私が7歳から教室に通っていたこと、この発表会が最後になること、そして曲名を伝えた。
私のキャリアと年齢で、その曲目なの?という小さなざわめきが観客席から聞こえた。

私の後ろにスタンバイをするメイコちゃんが、「ねえ、一生懸命さを出したらだめだからね」とアドバイスをくれる。「うん、メイコちゃんがトリを飾ってくれるから、心強い!行ってくる!」

真っ黒に日焼けしたピアニストは、ステージに出てゆっくりとおじぎをして、スカートの裾を整えてチェアーに座る。
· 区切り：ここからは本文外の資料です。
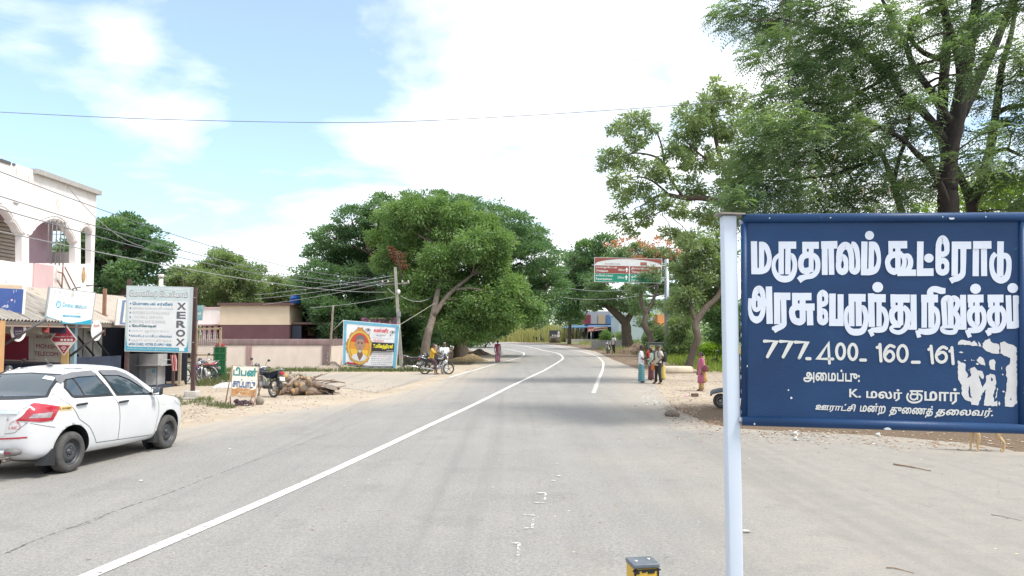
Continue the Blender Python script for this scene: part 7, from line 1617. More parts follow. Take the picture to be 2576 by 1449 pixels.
def motorbike(label,loc,rz,tank=(.02,.022,.028),seat=(.02,.02,.022),cowl=(.03,.03,.034),rim=(.12,.12,.13),lamp_col=(.62,.64,.66),stripe=None,plate=(.72,.72,.70),lean=5,guard=True,group='motorbikes at the junction',fork=None,rail=True,mirrors=(1,-1)):
 root=thing('motorbike',label,'motorbike',loc,rz,group);root.rotation_euler=(R(lean),0,rz);rimm=plain(rim,.45,.3);r=.298
 wheel_parts(root,.64,r,True,rimm);wheel_parts(root,-.62,r,False,rimm);fk=plain(fork,.4,.3) if fork else CHROME
 f=MB()
 for s in (-1,1):f.tube([(.65,.075*s,.30),(.56,.08*s,.58),(.46,.085*s,.88)],[.024,.022,.018],8)
 f.build('fork',fk,root);f=MB();f.tube([(.44,0,.88),(.30,0,.62),(.22,0,.36),(-.10,0,.30)],.025,6)
 for s in (-1,1):f.tube([(.42,.02*s,.84),(0,.08*s,.72),(-.45,.10*s,.70),(-.82,.08*s,.78)],.018,6);f.tube([(-.12,.09*s,.34),(-.62,.11*s,.30)],.024,6)
 f.build('frame',BLK,root);t=MB();t.ell((.20,0,.84),(.27,.135,.125),16,10,rot=(0,R(12),0));t.ell((.10,0,.79),(.22,.15,.10),14,8);to=t.build('tank',mat('tank_paint',tank,.22,col2=tuple(c*.8 for c in tank),scale=5,coat=.7),root)
 if stripe:q=MB();[q.ell((.20,s*.118,.83),(.14,.025,.035),12,8,rot=(0,R(10),0)) for s in (-1,1)];q.build('tank_graphic',plain(stripe,.35),to)
 s_=MB();s_.loft([[Vector((x,w*math.cos(a),z+h*math.sin(a))) for a in [6.2832*i/12 for i in range(12)]] for x,z,w,h in ((-.02,.80,.08,.03),(-.10,.79,.12,.05),(-.35,.78,.135,.055),(-.55,.81,.13,.05),(-.78,.85,.11,.045),(-.86,.865,.06,.03))]);s_.build('seat',plain(seat,.6),root)
 b=MB();b.prism([(-.05,.72),(-.30,.60),(-.55,.62),(-.90,.80),(-.86,.85),(-.5,.76)],-.11,.11);b.build('side_panel',mat('panel_paint',tank,.28,col2=tuple(c*.8 for c in tank),scale=5,coat=.5),root)
 e=MB();e.box((.10,0,.40),(.26,.20,.22),bev=.04);e.cyl((.14,0,.48),(.22,0,.66),.075,.07,14);e.cyl((.02,-.14,.38),(.02,.14,.38),.095,n=18);e.box((-.10,0,.42),(.16,.18,.14),bev=.03)
 for k in range(5):e.cyl((.145+k*.015,0,.50+k*.032),(.150+k*.015,0,.508+k*.032),.095,n=14)
 e.build('engine',ALU,root);x=MB();x.tube([(.24,-.10,.56),(.30,-.13,.40),(.16,-.14,.27),(-.12,-.15,.27),(-.25,-.16,.29),(-.75,-.19,.36)],[.018,.018,.018,.02,.045,.05],10);x.build('exhaust',CHROME,root)
 h=MB();h.tube([(.22,.36,.98),(.30,.33,1.0),(.36,.20,1.0),(.40,.08,.96),(.40,-.08,.96),(.36,-.20,1.0),(.30,-.33,1.0),(.22,-.36,.98)],.013,8);ho=h.build('handlebar',CHROME,root)
 for s in (-1,1):g=MB();g.tube([(.30,.30*s,1.0),(.21,.37*s,.98)],.019,8);g.build('grip',BLK,ho)
 c=MB();c.ell((.50,0,.90),(.10,.125,.15),14,10);c.ell((.46,0,1.02),(.08,.10,.09),12,8);c.build('cowl',mat('cowl_paint',cowl,.3,col2=tuple(k*.8 for k in cowl),scale=5,coat=.5),root)
 l=MB();l.ell((.575,0,.88),(.045,.095,.085),14,8);l.build('headlight',plain(lamp_col,.12,0,coat=.8),root)
 for s in mirrors:m=MB();m.tube([(.34,.24*s,1.0),(.36,.27*s,1.10),(.33,.33*s,1.20)],.007,5);m.ell((.32,.34*s,1.22),(.02,.062,.043),10,6);m.build('mirror',BLK,root)
 for s in (-1,1):
  i_=MB();i_.ell((.50,.17*s,.80),(.03,.035,.022),8,6);i_.cyl((.48,.08*s,.80),(.50,.15*s,.80),.008,n=5);i_.build('indicator',AMBER,root)
 m=MB();m.tube([(.64+.335*math.cos(R(a)),0,.298+.335*math.sin(R(a))) for a in range(20,150,16)],.06,6,sq=.25);m.build('mudguard',mat('guard_paint',cowl,.3,col2=tuple(k*.8 for k in cowl),scale=5),root)
 m=MB();m.tube([(-.62+.345*math.cos(R(a)),0,.298+.345*math.sin(R(a))) for a in range(60,190,18)],.07,6,sq=.25);m.build('mudguard',BLK,root)
 t=MB();t.box((-.93,0,.80),(.07,.15,.085),bev=.02);t.build('tail_light',REDL,root);p=MB();p.box((-.985,0,.62),(.012,.20,.12),rot=(0,R(12),0),bev=.004);p.build('number_plate',plain(plate,.5),root)
 s_=MB()
 for k in (-1,1):s_.tube([(-.62,.12*k,.33),(-.48,.125*k,.68)],[.03,.025],8)
 s_.build('shock_absorber',BLK,root)
 if rail:g=MB();g.tube([(-.45,.14,.79),(-.70,.15,.88),(-.93,.10,.93),(-.96,0,.93),(-.93,-.10,.93),(-.70,-.15,.88),(-.45,-.14,.79)],.012,6);g.build('grab_rail',CHROME,root)
 if guard:g=MB();g.tube([(.34,0,.62),(.36,-.16,.62),(.40,-.22,.50),(.38,-.20,.34),(.28,-.10,.27),(.26,0,.27),(.28,.10,.27),(.38,.20,.34),(.40,.22,.50),(.36,.16,.62),(.34,0,.62)],.012,6);g.build('leg_guard',CHROME,root)
 st=MB();st.tube([(-.05,.12,.28),(-.12,.26,.03)],.011,6);st.build('side_stand',BLK,root);ft=MB();ft.cyl((.02,-.26,.30),(.02,.26,.30),.014,n=6);ft.build('foot_peg',BLK,root);return root
def scooter(label,loc,rz,col,seat=(.02,.02,.022),group='parked scooters'):
 root=thing('scooter',label,'scooter',loc,rz,group);root.rotation_euler=(R(4),0,rz);pm=mat('scooter_paint',col,.25,col2=tuple(c*.8 for c in col),scale=5,coat=.6);r=.215
 wheel_parts(root,.60,r,True,ALU);wheel_parts(root,-.56,r,False,ALU)
 b=MB();b.loft([[Vector((x,w*math.cos(a),z+h*math.sin(a))) for a in [6.2832*i/12 for i in range(12)]] for x,z,w,h in ((-.02,.45,.10,.14),(-.18,.48,.16,.18),(-.42,.52,.20,.18),(-.68,.58,.17,.14),(-.88,.66,.08,.07))]);b.build('rear_body',pm,root)
 b=MB();b.loft([[Vector((x+.04*abs(math.cos(a)),w*math.cos(a),z+.03*math.sin(a))) for a in [6.2832*i/12 for i in range(12)]] for x,z,w in ((.28,.26,.16),(.36,.40,.19),(.42,.60,.20),(.44,.80,.17),(.42,.95,.10))]);b.box((.15,0,.27),(.40,.30,.06),bev=.02);b.build('front_apron',pm,root)
 b=MB();b.tube([(.60+.25*math.cos(R(a)),0,.215+.26*math.sin(R(a))) for a in range(10,160,18)],.075,6,sq=.35);b.build('mudguard',pm,root)
 b=MB();b.loft([[Vector((x,w*math.cos(a),z+.05*math.sin(a))) for a in [6.2832*i/10 for i in range(10)]] for x,z,w in ((-.06,.70,.10),(-.2,.71,.14),(-.55,.74,.15),(-.80,.78,.08))]);b.build('seat',plain(seat,.6),root)
 b=MB();b.tube([(.58,0,.24),(.42,0,.95)],.025,6);b.tube([(.28,.34,1.0),(.38,.15,1.02),(.38,-.15,1.02),(.28,-.34,1.0)],.018,6);b.build('handlebar',BLK,root);b=MB();b.ell((.45,0,1.0),(.09,.15,.08),12,8);b.build('head_cover',pm,root);b=MB();b.ell((.53,0,1.0),(.02,.08,.05),10,6);b.build('headlight',plain((.6,.62,.64),.15),root)
 for s in (-1,1):b=MB();b.tube([(.36,.22*s,1.03),(.34,.30*s,1.20)],.006,5);b.ell((.33,.31*s,1.22),(.015,.06,.04),8,6);b.build('mirror',BLK,root)
 b=MB();b.box((-.92,0,.66),(.04,.14,.06),bev=.015);b.build('tail_light',REDL,root);b=MB();b.tube([(-.3,-.17,.25),(-.75,-.19,.30)],.05,8);b.build('exhaust',BLK,root);return root
g_=G(1098,942);RB=motorbike('black motorbike with orange indicator ridden by the man in yellow',(g_.x,g_.y,g_.z),R(-3),stripe=(.42,.44,.46),lean=0,rim=(.15,.15,.15));RBL=g_
g_=G(1078,921);motorbike('dark motorbike parked under the tree behind the man in yellow',(g_.x,44.5,0),R(18),lean=8,plate=(.5,.5,.48))
g_=G(503,967);motorbike('black and red motorbike parked facing the road beside the green crates',(g_.x+.08,g_.y+.64,0),R(-97),tank=(.03,.03,.034),stripe=(.45,.05,.06),seat=(.30,.05,.06),cowl=(.05,.05,.055),lean=7,guard=False)
g_=G(686,1000);motorbike('black motorbike with yellow-topped tail parked behind the tiffin board',(g_.x -.48,g_.y+.40,0),R(143),tank=(.02,.028,.05),cowl=(.09,.09,.10),lean=6,guard=False,rim=(.45,.44,.43))
q_=P(40,930,21.8);motorbike('motorbike parked in the telecom shop entrance, half hidden by the white car',(q_.x,21.8,.1),R(-70),cowl=(.10,.10,.11),lean=4,guard=False,rim=(.2,.2,.2))
g_=G(1531,889);motorbike('dark motorbike standing on the verge beside a man, far right of the bend',(g_.x,g_.y,g_.z),R(-105),lean=4,guard=False)
q_=P(1354,868,113);scooter('black and yellow scooter parked at the outer edge of the bend',(q_.x,113,gz(113)+.02),R(-25),(.03,.03,.034))
q_=P(1434,858,114.5);scooter('black scooter parked inside the blue roofed shelter',(q_.x,114.5,gz(112)+.45),R(100),(.03,.03,.034))
q_=P(1466,858,113.5);scooter('blue scooter parked at the dark end of the blue roofed shelter',(q_.x,113.5,gz(112)+.45),R(80),(.03,.04,.12))
g_=G(1822,916);scooter('dark scooter parked on the side lane, left part showing past the white post',(g_.x,g_.y,0),R(175),(.03,.032,.04))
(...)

小さく深呼吸をして、鍵盤を叩き始めた。

演奏していると、なんとなくラグタイムの心地よさが重なってきて、眠りから覚めた人形のギャロップの旋律がスイングする。

演奏が終わったあとのことを、実は全然記憶がない。ただ私がステージから下がってメイコちゃんと入れ違うときに、「最高だったよ、人形じゃなくて、人魚の夢と目覚めだった」ってウィンクしてくれたことだけ、はっきりと覚えている。

難しいことに無理をしてチャレンジしなくても、今の自分が出来ることにちゃんと向き合って大事に楽しめば、それは人前でも胸を張って表現できるってことを知った夏だった。

そういえば、お風呂が沸きましたのBGMに鳴るくらいなんだから、この曲は人魚で正解なのかもしれないよ。